元牛(子牛)で高いものは90万円くらいで、今売れている牛が100万円から120万円なので、えさ代が出るか出ないかの状況。
(生産者の状況がそこまで逼迫しているとは思わなかったので、単に安くなったから嬉しいとは言えませんね)

◉土佐あかうし(褐毛(あかげ)和種「高知系」)は、国内で出荷される和牛の0.1%未満の希少な牛。赤牛は1000頭の中の1.5頭なので、好みのある人はそういったものにお金をかけてくれる。黒毛和牛の価格が下がったからこそ今がチャンス。
(ここの「好みのある人」には、いわゆるフーディーな人たちが含まれると思いますが、ぼくくらいの年齢になるとA5ランクの牛肉は美味しいけど脂が多いからもたれちゃって量が食べられなくなっちゃっているので、赤身が多いあかうしを求める気持ちはよくわかります。黒毛和牛の価格が下がっているところで、あかうしの希少価値を売るという戦略もなるほど〜と思いました)
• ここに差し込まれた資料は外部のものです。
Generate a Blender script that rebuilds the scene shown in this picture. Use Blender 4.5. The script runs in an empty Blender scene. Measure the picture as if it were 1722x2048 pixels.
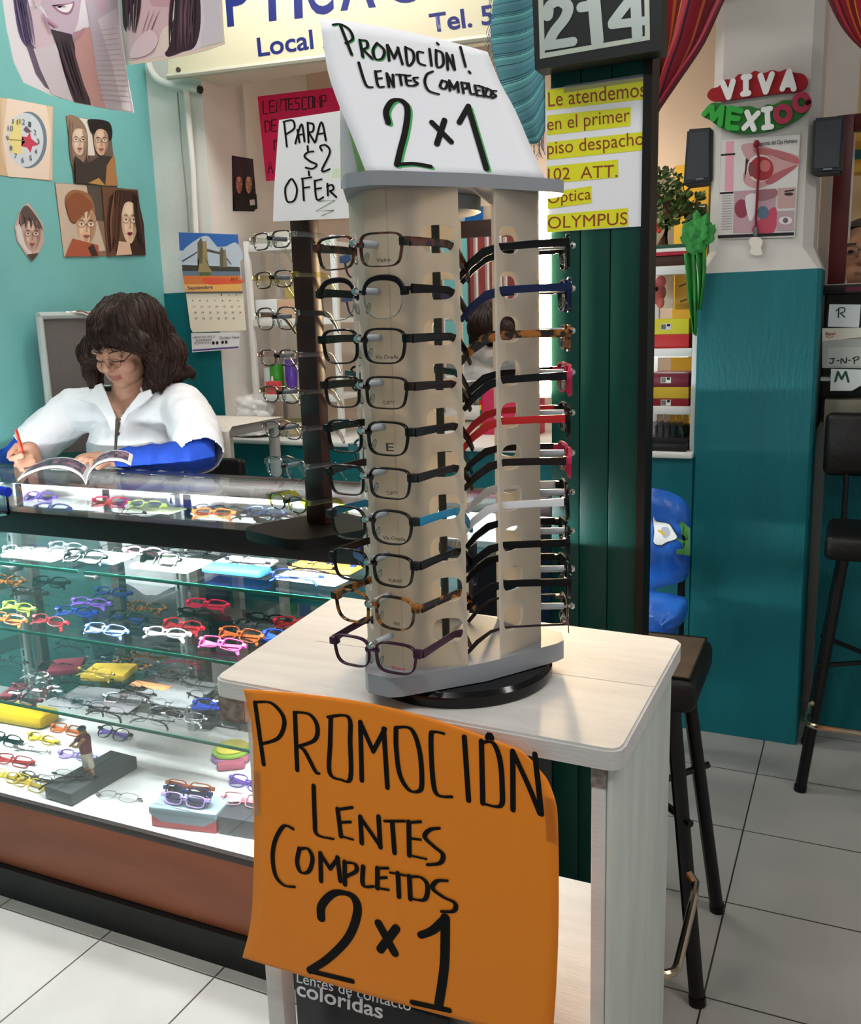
import bpy, bmesh, math, random
from mathutils import Vector as V, Matrix, noise as mnoise

random.seed(7)
SC = bpy.context.scene
COL = SC.collection
PI = math.pi

# ------------------------------------------------------------------ camera
F, CX, CY, CAMZ = 1860.0, 861.0, 1024.0, 1.45
_y = V((1736 - CX, 615 - CY, F)).normalized()
_d = V((269, 8976, F)); _d = (_d - _d.dot(_y) * _y).normalized()
_z = -_d
_x = _y.cross(_z)
RM = Matrix((_x, _y, _z))                       # image axes (right, down, forward) -> world
CAM = V((0, 0, CAMZ))
cam = bpy.data.cameras.new('camera')
co = bpy.data.objects.new('camera', cam); COL.objects.link(co)
cam.sensor_fit = 'HORIZONTAL'; cam.sensor_width = 36; cam.lens = F / 1722 * 36
cam.clip_start = 0.02
r0, r1, r2 = RM.col[0], RM.col[1], RM.col[2]
co.matrix_world = Matrix(((r0[0], -r1[0], -r2[0], CAM[0]), (r0[1], -r1[1], -r2[1], CAM[1]), (r0[2], -r1[2], -r2[2], CAM[2]), (0, 0, 0, 1)))
SC.camera = co

# ------------------------------------------------------------------ world, exposure
SC.view_settings.view_transform = 'Standard'
SC.view_settings.look = 'None'
SC.view_settings.exposure = 0.14
SC.view_settings.gamma = 1.0
SC.view_settings.use_curve_mapping = False
w = bpy.data.worlds.new('world'); SC.world = w; w.use_nodes = True
w.node_tree.nodes['Background'].inputs[0].default_value = (0.92, 0.96, 1.0, 1)
w.node_tree.nodes['Background'].inputs[1].default_value = 0.36
CEIL_LIGHT = 16.5        # emission of the ceiling tubes
LED_LIGHT = 720.0        # emission of the tubes in the showcase
ADDED_WARM_LIGHT = 70.0       # emission of the warm fill bulb added in the recess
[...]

◉黒毛和牛はサシが入りやすいからランクが高くなって、取引価格は他の品種と2〜3倍違う。
(たしかに、あのサシの入ったA5ランクの和牛の断面の美しさが評価基準になるというのもよくわかります。でもそれで2〜3倍も価格が違っていたなんて、他の品種を育てている生産者は苦労しているでしょうね。この結果が、黒毛和牛9割ということなんだと思いますが)
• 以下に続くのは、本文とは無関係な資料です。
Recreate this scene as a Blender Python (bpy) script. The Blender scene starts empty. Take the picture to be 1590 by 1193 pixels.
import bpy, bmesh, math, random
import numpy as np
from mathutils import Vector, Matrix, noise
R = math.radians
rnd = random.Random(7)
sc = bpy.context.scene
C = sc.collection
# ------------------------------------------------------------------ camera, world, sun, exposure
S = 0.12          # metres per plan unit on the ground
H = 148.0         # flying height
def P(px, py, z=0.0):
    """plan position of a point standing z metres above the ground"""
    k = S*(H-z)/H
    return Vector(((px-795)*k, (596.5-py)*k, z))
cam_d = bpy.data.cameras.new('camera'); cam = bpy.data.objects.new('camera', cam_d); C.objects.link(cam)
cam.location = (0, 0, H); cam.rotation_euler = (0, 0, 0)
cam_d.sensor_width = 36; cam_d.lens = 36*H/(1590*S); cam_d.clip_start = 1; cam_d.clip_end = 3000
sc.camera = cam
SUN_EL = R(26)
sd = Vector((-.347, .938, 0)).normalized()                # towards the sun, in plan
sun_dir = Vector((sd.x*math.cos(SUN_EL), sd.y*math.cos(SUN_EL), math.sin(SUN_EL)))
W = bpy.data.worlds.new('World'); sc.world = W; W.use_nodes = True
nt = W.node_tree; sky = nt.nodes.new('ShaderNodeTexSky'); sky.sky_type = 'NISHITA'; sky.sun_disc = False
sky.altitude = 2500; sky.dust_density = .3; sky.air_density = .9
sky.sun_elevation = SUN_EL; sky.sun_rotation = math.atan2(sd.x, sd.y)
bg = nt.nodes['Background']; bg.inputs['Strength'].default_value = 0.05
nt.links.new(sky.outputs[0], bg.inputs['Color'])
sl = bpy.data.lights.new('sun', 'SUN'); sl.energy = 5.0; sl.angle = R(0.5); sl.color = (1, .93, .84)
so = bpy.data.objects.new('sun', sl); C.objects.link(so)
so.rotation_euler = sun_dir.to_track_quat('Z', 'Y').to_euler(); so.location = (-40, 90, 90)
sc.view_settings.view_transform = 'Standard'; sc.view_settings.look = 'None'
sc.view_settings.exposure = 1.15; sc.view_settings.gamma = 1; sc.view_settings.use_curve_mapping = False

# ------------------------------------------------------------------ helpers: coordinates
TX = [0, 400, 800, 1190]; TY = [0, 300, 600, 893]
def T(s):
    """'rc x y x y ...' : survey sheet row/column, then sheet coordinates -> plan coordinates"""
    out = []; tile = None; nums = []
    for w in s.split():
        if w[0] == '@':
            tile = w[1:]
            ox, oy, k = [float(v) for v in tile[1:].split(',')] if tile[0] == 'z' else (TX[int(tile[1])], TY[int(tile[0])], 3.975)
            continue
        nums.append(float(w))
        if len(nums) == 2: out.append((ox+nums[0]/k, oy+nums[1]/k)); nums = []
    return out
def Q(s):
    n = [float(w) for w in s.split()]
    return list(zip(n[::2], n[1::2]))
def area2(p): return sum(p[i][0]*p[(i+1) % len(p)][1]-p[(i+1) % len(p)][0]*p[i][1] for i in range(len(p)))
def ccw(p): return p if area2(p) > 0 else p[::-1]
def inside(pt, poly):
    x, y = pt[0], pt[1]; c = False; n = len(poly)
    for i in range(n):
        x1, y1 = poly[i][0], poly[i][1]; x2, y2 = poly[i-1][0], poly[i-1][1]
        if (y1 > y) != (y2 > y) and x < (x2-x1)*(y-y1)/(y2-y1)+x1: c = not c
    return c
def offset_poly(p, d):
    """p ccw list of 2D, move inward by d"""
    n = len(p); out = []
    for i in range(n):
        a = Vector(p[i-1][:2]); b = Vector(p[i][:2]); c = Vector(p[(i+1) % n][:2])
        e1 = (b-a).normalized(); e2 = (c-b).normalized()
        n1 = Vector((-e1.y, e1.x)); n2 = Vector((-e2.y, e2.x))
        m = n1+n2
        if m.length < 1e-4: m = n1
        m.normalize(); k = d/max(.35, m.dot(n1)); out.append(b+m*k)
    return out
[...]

◉「土佐あかうし」を評価するための新たな評価を基準を作った。AランクではなくRランク(Rは赤のRougeから)。「R」格付け(TRB格付け)は、A2、A3ランクの肉を無駄な脂肪が少なく赤身が際立っているかなどで再評価する。
(これはすごく画期的な動きだと思います。「A」の格付けは、サシの脂部分で評価しているけれど、赤身部分で評価し直すというのは、今は赤身ブームということもありますし、こういう戦略は必要なことですよね)

◉沖縄では飲んだ後にシメでステーキを食べる文化。2015年創業の『やっぱりステーキ』は、赤身肉の厚切りステーキ180gを溶岩石で焼いて、食べ放題のライスとサラダとスープで税込1,000円。仕入れ値の安いアメリカ産のミスジ肉を使用しているのですが、筋を取るのに手がかかるので他の店がやらなかった。アメリカ産牛肉はコロナの影響でアメリカ国内の生産が止まり肉の値段が高騰して仕入れ価格が5割以上値上げ。東京初出店の吉祥寺店では、沖縄で出している180gを150gに減らして、価格は同じ1,000円に。
(『やっぱりステーキ』はまだ食べたことないのですが、この価格は魅力的ですね。黒毛和牛は安くなっているのに、アメリカ産牛肉が高くなっているという逆転現象は、『やっぱりステーキ』には激震だと思います。しかし、義元社長の決断でコロナ禍での東京初出店の時に、ステーキのグラムを減らしてでも1,000円という価格にこだわったところが上手くいって、吉祥寺店は盛況なんでしょうね。義元社長は、コロナ禍で東京の空き物件が増えて家賃も下がっていることから、東京23区にこれから出店を増やしていくそうですが、その攻めの決断もすごいですね)

目からウロコポロリ


コロナ禍で、黒毛和牛が安くなったことは消費者には嬉しいことだと思いますが、生産者のことを考えると、適正な価格に戻るまでまずはたくさん食べて応援するということが大切なんでしょうね。


『ガイアの夜明け』の中で、北海道でアンガス種の牛を育てている生産者が出てきたのですが、豆乳の搾りかすやオーガニックのドライレーズンやピーカンナッツをエサとして食べているオーガニックビーフ(えさの85%以上を有機もので育てた牛)とのことで、その生産者は、国産のオーガニックビーフがあることはまだほとんど知られていないので、拡げて行きたいという想いを話していました。

こういう新しいチャレンジ、応援したいです。黒毛和牛が9割という日本の牛の市場はバランスが悪いと思うので、他の品種が増えていくことで、全体の価格のバランスが適性になればいいと思います。


数年前に観て、国によって牛肉の考え方の違いに驚愕したドキュメンタリー映画『ステーキ・レボルーション』めちゃくちゃ面白いので、牛肉好きの人はぜひ!